We do not need to tolerate death or torture for LGBT Iraqis: the State Department can immediately begin allowing these persecuted Iraqis into the U.S. through a program that expedites relocating at-risk Iraqi minority groups into America.
The Secretary of State should designate these gay men as "Priority 2" refugees, under the Refugee Crisis in Iraq Act passed in 2008. "P2" status cuts months to years off the typical time of the resettlement process -- including bypassing waiting to be interviewed by the United National High Commissioner of Refugees to let them apply for refugee status directly at the U.S. Embassy in Iraq -- and lessens time gay Iraqis stay in danger in neighboring Middle-East countries. Reducing the number of interviews these vulnerable men have to go through to get refugee status would also decrease their risk of encountering a hostile local official.
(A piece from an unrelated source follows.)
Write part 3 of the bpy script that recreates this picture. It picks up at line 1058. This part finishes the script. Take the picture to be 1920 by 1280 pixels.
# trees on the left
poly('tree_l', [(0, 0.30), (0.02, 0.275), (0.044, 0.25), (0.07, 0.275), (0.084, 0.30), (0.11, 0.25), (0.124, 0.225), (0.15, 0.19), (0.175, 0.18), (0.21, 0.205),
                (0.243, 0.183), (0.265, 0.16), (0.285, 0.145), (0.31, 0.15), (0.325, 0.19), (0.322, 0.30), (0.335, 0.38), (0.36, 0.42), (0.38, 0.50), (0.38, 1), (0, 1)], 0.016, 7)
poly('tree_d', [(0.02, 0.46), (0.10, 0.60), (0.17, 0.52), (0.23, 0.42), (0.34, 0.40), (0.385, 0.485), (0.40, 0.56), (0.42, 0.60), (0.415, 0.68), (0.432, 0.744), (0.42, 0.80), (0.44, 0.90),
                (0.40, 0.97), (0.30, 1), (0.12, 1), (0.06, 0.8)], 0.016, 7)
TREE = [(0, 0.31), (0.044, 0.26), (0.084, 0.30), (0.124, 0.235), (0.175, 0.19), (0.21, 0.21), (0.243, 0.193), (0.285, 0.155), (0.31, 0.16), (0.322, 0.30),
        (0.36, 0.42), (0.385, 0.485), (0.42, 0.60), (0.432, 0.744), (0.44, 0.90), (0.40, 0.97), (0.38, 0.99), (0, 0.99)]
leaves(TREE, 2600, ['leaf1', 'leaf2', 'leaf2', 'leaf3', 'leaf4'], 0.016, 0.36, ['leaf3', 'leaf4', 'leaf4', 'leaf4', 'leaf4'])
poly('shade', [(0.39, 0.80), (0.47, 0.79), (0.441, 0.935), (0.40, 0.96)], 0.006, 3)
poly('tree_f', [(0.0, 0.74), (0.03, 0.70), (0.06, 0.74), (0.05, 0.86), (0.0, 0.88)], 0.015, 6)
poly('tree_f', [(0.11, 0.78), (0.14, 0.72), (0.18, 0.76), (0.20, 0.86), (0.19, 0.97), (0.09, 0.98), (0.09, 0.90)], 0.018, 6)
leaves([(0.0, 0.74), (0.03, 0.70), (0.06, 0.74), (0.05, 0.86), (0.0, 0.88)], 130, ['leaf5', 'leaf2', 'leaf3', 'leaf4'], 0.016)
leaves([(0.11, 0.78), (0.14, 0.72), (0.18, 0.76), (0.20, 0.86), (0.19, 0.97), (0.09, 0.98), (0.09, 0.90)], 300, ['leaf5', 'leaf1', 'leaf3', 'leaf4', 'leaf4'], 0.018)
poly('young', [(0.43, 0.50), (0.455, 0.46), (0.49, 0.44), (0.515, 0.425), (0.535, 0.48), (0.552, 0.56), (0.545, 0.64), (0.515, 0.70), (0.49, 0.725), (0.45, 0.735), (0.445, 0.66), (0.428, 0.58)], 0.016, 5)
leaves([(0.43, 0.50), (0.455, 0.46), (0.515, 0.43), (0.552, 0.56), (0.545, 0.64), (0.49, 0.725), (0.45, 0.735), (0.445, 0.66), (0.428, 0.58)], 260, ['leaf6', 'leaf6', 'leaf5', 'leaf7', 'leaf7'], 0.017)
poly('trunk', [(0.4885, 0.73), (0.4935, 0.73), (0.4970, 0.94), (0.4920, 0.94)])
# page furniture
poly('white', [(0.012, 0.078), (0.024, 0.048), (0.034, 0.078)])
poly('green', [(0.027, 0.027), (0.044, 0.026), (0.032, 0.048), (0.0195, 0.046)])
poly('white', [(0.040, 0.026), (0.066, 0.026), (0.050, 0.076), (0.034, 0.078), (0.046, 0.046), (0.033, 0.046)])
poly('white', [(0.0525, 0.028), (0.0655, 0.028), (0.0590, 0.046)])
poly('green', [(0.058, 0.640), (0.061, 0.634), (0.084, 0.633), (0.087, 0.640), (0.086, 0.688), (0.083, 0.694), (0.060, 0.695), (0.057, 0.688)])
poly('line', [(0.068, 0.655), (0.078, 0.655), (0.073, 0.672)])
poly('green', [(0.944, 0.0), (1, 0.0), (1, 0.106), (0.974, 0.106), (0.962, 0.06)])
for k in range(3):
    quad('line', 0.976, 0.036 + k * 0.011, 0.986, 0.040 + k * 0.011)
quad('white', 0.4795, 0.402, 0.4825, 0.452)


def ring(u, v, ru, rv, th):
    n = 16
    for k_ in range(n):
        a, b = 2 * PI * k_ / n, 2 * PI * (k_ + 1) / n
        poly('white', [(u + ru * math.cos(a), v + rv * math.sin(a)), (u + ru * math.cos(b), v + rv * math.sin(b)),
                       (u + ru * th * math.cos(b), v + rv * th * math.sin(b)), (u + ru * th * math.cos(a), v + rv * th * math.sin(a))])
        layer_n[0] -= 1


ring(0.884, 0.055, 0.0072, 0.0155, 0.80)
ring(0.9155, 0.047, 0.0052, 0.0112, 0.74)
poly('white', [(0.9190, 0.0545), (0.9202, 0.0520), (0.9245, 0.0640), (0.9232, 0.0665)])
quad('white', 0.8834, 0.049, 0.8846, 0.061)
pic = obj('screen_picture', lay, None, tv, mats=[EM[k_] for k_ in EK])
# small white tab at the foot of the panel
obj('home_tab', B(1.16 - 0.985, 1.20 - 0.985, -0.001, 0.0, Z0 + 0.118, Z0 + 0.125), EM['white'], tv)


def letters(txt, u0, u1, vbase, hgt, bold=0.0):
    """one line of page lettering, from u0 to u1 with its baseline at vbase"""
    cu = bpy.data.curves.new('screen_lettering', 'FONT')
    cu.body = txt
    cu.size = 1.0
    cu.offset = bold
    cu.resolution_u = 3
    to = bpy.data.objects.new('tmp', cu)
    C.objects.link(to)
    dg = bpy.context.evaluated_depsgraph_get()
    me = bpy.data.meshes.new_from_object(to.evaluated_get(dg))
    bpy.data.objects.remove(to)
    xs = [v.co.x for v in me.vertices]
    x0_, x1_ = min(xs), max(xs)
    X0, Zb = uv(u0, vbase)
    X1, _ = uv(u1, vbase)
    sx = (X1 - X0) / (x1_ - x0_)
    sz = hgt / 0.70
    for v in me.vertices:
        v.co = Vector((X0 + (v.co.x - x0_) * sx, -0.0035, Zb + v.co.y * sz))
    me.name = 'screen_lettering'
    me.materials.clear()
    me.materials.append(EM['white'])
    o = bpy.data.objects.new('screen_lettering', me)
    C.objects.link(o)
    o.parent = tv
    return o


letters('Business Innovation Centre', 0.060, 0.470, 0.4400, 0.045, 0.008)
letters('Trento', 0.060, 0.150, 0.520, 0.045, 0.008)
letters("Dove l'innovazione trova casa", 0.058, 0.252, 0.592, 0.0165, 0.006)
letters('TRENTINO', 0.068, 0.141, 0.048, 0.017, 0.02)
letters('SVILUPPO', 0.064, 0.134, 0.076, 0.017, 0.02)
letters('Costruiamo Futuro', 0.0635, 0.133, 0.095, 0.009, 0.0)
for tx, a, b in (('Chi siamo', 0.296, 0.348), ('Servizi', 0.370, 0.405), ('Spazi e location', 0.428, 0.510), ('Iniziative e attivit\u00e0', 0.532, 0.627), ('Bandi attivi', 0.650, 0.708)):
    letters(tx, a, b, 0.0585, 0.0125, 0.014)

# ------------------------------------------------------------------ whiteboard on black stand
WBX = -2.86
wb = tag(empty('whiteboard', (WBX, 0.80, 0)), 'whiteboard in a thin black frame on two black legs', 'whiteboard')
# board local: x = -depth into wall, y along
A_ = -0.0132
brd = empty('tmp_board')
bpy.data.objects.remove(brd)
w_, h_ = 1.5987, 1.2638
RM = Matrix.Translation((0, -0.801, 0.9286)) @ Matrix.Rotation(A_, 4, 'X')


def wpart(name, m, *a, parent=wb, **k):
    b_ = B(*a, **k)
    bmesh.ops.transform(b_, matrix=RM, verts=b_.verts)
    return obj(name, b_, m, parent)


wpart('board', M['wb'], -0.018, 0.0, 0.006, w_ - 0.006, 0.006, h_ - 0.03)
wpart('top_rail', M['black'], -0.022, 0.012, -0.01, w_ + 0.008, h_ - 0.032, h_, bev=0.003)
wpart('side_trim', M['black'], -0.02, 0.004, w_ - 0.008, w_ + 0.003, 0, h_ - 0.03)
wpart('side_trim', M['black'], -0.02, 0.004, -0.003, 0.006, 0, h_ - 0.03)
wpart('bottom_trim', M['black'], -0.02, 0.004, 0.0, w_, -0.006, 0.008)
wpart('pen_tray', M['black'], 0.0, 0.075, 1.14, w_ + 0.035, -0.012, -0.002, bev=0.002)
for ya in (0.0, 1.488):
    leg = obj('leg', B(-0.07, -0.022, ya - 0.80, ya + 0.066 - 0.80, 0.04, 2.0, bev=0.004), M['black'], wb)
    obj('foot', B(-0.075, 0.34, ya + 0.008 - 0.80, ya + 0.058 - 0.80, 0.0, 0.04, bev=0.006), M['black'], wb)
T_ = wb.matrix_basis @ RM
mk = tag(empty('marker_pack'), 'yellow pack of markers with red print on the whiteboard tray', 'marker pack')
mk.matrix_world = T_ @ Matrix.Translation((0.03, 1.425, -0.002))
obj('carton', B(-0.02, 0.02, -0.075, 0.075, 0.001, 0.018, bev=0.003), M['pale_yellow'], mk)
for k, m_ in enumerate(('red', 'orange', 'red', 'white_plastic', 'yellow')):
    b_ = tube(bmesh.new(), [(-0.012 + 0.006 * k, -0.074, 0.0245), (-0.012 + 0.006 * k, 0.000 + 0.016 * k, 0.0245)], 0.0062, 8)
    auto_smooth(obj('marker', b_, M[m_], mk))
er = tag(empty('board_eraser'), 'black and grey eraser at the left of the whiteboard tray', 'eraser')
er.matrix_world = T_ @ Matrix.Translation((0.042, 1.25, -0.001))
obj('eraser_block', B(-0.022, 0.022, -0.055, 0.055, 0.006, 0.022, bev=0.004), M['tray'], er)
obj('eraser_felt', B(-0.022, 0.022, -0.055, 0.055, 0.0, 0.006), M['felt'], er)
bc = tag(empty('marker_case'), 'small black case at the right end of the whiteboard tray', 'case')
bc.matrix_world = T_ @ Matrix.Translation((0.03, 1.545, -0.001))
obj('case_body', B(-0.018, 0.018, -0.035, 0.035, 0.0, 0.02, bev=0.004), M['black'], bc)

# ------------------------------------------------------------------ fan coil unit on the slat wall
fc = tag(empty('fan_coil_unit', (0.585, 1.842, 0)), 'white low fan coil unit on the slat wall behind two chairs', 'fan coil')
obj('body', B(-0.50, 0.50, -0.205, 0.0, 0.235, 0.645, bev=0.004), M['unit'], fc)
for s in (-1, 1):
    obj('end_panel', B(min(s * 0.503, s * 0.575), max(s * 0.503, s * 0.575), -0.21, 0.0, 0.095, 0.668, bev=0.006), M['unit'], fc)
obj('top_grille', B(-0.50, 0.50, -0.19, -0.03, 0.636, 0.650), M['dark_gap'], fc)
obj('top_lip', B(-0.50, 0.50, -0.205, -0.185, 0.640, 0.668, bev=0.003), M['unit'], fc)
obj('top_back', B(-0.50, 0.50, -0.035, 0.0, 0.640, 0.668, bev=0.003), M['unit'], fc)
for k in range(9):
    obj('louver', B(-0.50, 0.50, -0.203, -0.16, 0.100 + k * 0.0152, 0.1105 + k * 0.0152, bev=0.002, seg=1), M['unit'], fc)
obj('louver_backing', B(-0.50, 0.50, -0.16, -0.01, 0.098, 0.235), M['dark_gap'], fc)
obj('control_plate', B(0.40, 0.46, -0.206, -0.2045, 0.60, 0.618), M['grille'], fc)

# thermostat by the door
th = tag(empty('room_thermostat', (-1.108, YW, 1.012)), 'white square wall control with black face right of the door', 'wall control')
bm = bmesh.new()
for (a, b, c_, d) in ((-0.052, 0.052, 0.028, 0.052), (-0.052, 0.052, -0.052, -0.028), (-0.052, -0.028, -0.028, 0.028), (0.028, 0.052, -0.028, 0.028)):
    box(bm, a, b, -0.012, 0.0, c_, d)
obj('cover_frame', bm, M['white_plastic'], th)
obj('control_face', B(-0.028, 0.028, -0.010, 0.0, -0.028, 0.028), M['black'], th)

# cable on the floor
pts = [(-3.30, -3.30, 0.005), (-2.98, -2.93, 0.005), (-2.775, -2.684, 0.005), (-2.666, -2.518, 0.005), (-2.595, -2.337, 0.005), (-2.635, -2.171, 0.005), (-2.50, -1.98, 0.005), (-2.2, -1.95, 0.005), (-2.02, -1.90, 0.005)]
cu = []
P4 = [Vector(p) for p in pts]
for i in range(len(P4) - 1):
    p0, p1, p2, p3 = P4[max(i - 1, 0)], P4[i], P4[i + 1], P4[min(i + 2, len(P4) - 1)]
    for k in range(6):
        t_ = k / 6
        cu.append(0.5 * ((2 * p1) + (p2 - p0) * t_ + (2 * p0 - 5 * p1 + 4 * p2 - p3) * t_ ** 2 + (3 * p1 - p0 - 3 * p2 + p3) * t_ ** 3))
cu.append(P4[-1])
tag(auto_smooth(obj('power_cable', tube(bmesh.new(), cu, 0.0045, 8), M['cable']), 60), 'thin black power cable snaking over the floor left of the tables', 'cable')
Members of Congress have taken notice of the LGBT community in Iraq, and are demanding that Secretary of State Clinton act. In February, Senate Kristen Gillibrand and Congresswoman Tammy Baldwin, along with 42 of their colleagues in Congress, wrote Secretary Clinton urging her to help gay Iraqis in danger relocate.
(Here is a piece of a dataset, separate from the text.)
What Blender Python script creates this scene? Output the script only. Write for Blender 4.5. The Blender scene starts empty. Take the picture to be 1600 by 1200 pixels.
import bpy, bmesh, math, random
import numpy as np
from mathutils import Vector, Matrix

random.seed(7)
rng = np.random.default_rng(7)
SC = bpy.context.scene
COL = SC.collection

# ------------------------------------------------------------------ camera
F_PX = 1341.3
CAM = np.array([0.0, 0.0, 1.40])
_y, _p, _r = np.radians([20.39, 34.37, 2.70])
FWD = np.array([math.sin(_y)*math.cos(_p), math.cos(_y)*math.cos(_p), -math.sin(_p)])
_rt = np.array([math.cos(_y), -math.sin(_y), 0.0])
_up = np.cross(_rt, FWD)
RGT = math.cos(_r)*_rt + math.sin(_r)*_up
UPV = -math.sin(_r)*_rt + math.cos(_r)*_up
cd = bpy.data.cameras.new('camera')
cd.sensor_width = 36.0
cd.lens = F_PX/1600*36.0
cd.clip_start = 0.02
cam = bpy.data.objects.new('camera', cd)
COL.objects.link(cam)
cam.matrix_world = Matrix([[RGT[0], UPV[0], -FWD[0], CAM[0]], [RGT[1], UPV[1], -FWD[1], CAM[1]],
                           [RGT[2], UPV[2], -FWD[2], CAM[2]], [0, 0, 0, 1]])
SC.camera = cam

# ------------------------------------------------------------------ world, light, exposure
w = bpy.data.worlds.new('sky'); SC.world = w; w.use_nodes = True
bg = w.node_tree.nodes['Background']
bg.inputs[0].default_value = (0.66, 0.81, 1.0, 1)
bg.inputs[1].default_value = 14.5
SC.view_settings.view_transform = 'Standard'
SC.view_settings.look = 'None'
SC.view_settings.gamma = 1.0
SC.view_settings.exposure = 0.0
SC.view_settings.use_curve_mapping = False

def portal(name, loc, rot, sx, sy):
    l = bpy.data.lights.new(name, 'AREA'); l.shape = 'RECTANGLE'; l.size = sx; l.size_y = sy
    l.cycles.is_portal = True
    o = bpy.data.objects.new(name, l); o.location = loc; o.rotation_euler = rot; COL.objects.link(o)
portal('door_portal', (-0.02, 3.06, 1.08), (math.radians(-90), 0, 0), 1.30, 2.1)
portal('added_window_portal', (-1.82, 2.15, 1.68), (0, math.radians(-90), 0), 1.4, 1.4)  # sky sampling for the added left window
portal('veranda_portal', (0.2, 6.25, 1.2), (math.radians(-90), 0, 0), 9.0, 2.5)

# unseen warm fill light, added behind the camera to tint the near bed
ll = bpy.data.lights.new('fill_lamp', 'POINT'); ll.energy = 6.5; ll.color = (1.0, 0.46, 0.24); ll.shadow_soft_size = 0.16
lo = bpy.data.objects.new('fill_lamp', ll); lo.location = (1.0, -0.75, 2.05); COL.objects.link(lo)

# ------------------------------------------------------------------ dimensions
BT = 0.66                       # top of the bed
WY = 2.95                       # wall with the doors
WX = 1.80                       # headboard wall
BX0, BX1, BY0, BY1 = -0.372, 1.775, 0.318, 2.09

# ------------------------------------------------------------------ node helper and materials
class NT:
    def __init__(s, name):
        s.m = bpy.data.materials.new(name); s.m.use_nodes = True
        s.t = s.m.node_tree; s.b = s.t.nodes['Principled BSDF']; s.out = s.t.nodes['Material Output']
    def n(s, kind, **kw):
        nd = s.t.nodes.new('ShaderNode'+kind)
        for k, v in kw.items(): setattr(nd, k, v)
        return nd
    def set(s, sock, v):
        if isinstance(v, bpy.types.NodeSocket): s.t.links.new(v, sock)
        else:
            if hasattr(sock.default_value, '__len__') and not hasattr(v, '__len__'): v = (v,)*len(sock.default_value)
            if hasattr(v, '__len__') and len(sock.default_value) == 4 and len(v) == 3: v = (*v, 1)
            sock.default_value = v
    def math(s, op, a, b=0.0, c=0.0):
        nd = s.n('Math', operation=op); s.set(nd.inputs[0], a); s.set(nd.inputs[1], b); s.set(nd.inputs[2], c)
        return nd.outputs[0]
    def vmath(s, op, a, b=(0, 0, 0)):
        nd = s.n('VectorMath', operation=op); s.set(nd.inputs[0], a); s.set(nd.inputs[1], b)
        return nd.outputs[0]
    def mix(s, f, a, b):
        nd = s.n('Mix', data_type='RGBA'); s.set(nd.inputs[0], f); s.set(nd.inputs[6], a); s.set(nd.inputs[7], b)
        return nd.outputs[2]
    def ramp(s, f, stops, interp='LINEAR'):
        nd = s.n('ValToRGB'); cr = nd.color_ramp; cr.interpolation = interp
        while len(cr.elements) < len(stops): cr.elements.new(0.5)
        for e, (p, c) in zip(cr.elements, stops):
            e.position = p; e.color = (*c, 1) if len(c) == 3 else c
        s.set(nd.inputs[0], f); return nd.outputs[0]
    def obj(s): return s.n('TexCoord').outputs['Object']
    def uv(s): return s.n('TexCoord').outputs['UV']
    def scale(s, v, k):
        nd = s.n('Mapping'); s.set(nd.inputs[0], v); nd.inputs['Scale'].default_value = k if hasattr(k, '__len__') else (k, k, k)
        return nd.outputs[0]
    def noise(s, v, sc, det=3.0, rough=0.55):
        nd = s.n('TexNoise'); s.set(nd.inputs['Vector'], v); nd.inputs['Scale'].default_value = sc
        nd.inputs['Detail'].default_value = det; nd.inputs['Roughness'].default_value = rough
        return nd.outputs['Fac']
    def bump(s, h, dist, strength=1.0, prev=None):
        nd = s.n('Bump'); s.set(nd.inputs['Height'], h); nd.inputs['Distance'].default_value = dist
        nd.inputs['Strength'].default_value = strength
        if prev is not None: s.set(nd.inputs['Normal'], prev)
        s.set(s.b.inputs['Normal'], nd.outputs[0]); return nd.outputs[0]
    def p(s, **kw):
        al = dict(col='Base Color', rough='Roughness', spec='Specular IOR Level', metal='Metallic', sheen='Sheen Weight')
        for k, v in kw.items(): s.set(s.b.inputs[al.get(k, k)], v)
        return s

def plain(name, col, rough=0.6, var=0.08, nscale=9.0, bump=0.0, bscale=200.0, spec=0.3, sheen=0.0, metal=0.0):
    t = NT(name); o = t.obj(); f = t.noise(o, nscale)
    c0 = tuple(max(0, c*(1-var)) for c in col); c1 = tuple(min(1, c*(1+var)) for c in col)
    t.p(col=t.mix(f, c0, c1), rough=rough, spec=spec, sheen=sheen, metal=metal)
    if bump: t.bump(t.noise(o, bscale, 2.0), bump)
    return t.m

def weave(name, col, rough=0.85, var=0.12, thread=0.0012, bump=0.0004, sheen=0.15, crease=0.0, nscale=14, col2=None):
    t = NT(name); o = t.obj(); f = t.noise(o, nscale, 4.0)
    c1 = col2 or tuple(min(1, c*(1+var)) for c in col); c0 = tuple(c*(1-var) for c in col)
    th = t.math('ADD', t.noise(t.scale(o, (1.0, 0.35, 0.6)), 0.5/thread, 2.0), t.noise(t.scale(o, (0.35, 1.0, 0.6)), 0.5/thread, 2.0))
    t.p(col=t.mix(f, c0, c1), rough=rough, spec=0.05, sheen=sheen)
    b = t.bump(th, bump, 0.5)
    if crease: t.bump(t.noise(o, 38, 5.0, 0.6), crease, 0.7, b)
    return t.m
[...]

America has a singular responsibility to protect these men. Although homosexuality was by no means permitted under Saddam Hussein's regime, only after the U.S. invasion did widespread anti-gay rhetoric and violence in Iraq reach a crisis point. Indeed, according to a BBC special investigative report, there is general agreement within Iraq's LGBT community that they were better off under the previous regime. While horrible in untold ways, the Hussein regime suppressed the very Shia extremists who are now driving the vast majority of attacks on homosexuals in Iraq. Congress, along with the LGBT and human rights communities, must continue to insist that Secretary Clinton use the power granted to her to ensure that Samir's story of survival becomes the norm, rather than the exception.